■ **Extracted material**:
(begin)
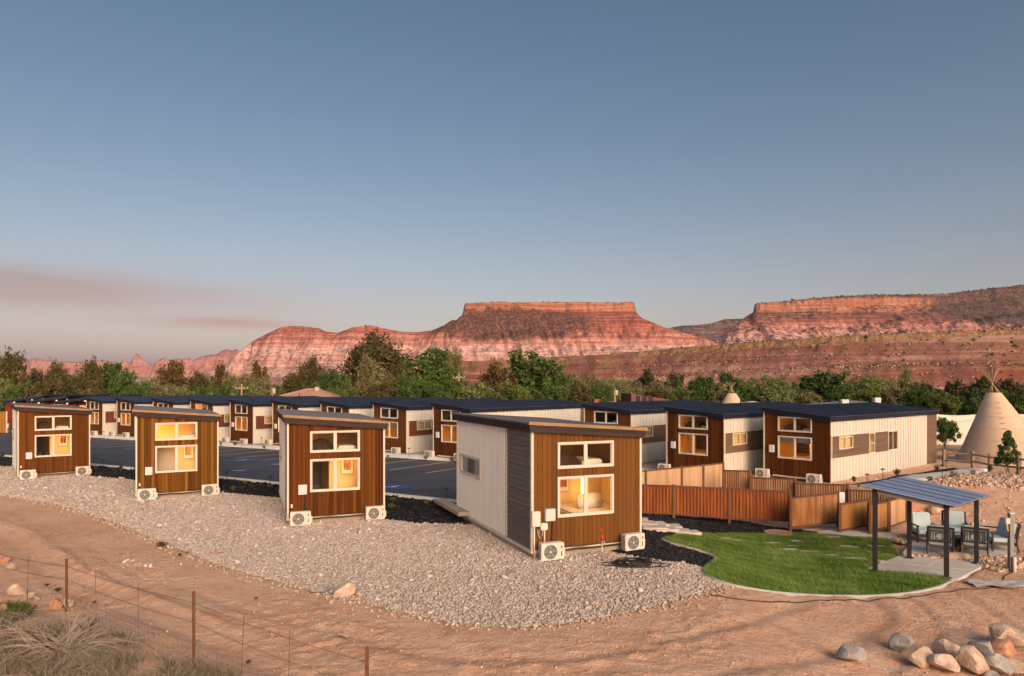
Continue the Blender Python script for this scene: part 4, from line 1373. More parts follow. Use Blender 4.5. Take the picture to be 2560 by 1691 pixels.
(end)
(begin)
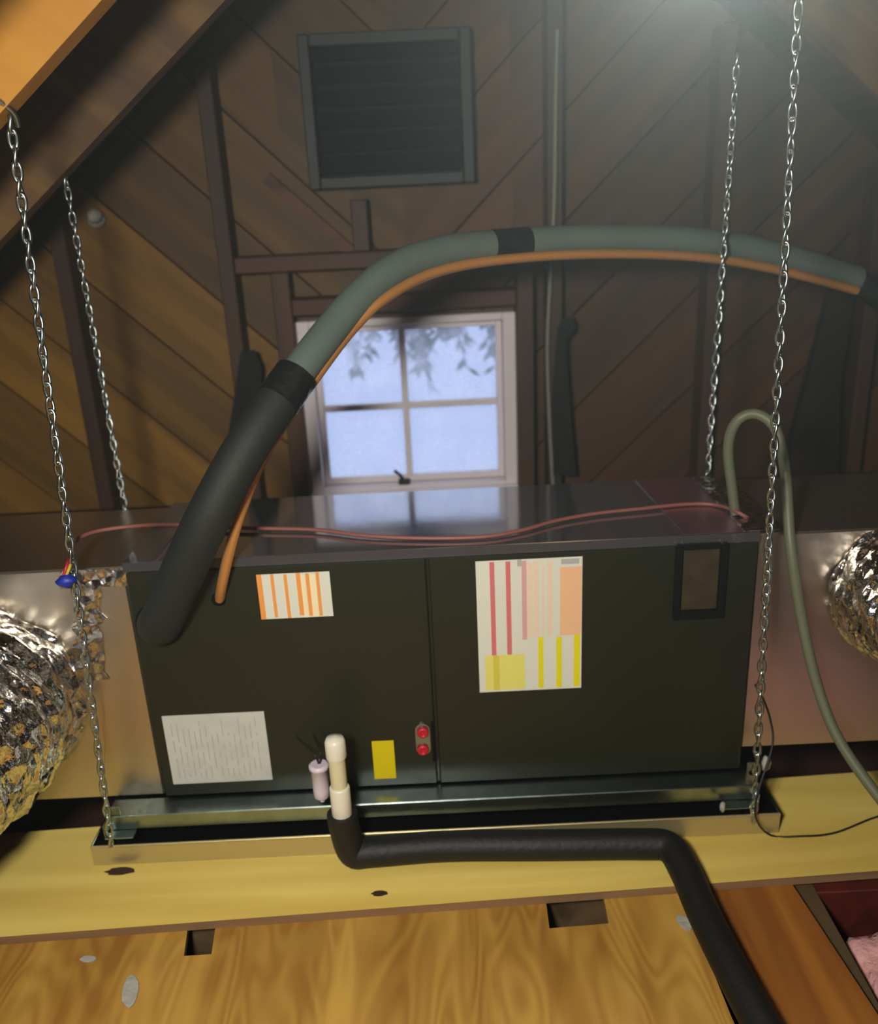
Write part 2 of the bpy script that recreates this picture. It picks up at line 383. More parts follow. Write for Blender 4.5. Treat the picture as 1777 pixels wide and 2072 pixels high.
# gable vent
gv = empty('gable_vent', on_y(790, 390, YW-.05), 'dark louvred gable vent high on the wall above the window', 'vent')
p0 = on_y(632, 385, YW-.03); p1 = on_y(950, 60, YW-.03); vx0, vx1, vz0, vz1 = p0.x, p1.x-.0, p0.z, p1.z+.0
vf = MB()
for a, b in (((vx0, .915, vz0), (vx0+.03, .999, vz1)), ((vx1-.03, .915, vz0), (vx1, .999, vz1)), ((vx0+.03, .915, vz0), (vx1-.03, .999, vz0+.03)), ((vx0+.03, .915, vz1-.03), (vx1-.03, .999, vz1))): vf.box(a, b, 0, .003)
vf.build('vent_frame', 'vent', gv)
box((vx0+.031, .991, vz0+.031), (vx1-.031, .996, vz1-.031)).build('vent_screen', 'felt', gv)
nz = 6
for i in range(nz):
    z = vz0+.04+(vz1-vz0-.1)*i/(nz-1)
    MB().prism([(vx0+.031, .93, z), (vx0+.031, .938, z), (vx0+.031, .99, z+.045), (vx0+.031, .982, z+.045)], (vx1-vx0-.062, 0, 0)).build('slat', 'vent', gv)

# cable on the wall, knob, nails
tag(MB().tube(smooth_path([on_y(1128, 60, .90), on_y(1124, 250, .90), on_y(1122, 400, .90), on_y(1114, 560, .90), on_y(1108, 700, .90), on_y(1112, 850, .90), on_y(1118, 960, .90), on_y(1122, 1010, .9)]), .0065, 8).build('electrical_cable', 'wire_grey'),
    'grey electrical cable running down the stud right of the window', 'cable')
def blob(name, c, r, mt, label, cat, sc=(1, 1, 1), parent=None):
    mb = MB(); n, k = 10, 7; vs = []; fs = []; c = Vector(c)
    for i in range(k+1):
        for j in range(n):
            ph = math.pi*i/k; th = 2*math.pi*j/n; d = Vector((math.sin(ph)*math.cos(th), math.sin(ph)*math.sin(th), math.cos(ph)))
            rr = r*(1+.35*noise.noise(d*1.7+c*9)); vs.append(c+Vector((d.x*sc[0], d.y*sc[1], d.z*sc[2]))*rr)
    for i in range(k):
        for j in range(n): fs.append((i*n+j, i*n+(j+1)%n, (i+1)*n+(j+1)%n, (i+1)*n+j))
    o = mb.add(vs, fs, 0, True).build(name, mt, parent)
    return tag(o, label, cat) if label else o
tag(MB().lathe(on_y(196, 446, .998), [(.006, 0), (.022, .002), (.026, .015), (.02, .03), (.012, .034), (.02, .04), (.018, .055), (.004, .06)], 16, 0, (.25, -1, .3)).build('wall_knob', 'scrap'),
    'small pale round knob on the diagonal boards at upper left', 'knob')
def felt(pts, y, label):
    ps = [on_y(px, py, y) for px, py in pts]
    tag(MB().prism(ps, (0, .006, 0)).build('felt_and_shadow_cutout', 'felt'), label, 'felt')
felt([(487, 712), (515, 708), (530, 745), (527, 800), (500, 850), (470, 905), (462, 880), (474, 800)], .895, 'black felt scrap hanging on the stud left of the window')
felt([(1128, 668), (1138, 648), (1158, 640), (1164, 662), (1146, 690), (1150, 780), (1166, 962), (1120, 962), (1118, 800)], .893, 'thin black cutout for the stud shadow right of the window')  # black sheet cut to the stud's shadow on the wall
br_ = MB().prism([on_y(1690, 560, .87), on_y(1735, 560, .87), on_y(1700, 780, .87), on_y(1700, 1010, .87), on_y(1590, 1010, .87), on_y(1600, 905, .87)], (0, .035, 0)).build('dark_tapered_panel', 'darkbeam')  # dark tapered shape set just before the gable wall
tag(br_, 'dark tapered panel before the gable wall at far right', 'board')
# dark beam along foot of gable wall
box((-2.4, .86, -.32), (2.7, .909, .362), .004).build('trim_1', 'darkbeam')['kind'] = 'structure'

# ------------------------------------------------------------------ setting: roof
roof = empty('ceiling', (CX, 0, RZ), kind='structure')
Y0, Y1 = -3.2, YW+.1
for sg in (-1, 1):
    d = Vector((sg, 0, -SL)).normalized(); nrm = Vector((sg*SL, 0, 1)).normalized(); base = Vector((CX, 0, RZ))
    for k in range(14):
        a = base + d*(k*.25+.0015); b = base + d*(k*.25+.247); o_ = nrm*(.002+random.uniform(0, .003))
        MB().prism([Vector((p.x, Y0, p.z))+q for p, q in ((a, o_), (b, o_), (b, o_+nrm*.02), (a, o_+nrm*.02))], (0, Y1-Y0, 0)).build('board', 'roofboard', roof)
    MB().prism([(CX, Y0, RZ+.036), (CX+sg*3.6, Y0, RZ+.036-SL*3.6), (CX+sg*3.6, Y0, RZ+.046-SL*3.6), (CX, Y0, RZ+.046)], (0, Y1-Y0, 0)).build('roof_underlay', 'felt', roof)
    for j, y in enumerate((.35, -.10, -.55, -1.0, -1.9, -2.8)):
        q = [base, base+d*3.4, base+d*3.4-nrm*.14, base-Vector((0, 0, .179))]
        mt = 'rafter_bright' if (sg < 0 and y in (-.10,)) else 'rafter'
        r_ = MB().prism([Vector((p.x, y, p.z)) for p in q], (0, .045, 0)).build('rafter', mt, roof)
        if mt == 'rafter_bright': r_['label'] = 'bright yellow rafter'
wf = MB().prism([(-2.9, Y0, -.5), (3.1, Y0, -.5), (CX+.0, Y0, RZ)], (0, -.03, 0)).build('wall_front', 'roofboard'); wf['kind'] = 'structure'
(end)
■ **Problem description**: Taking the records above, retype every line from the one with "Write part 2" down to the one with "0)).build('slat', 'vent', gv)", exactly and with nothing else.

■ **Result**:
Write part 2 of the bpy script that recreates this picture. It picks up at line 383. More parts follow. Write for Blender 4.5. Treat the picture as 1777 pixels wide and 2072 pixels high.
# gable vent
gv = empty('gable_vent', on_y(790, 390, YW-.05), 'dark louvred gable vent high on the wall above the window', 'vent')
p0 = on_y(632, 385, YW-.03); p1 = on_y(950, 60, YW-.03); vx0, vx1, vz0, vz1 = p0.x, p1.x-.0, p0.z, p1.z+.0
vf = MB()
for a, b in (((vx0, .915, vz0), (vx0+.03, .999, vz1)), ((vx1-.03, .915, vz0), (vx1, .999, vz1)), ((vx0+.03, .915, vz0), (vx1-.03, .999, vz0+.03)), ((vx0+.03, .915, vz1-.03), (vx1-.03, .999, vz1))): vf.box(a, b, 0, .003)
vf.build('vent_frame', 'vent', gv)
box((vx0+.031, .991, vz0+.031), (vx1-.031, .996, vz1-.031)).build('vent_screen', 'felt', gv)
nz = 6
for i in range(nz):
    z = vz0+.04+(vz1-vz0-.1)*i/(nz-1)
    MB().prism([(vx0+.031, .93, z), (vx0+.031, .938, z), (vx0+.031, .99, z+.045), (vx0+.031, .982, z+.045)], (vx1-vx0-.062, 0, 0)).build('slat', 'vent', gv)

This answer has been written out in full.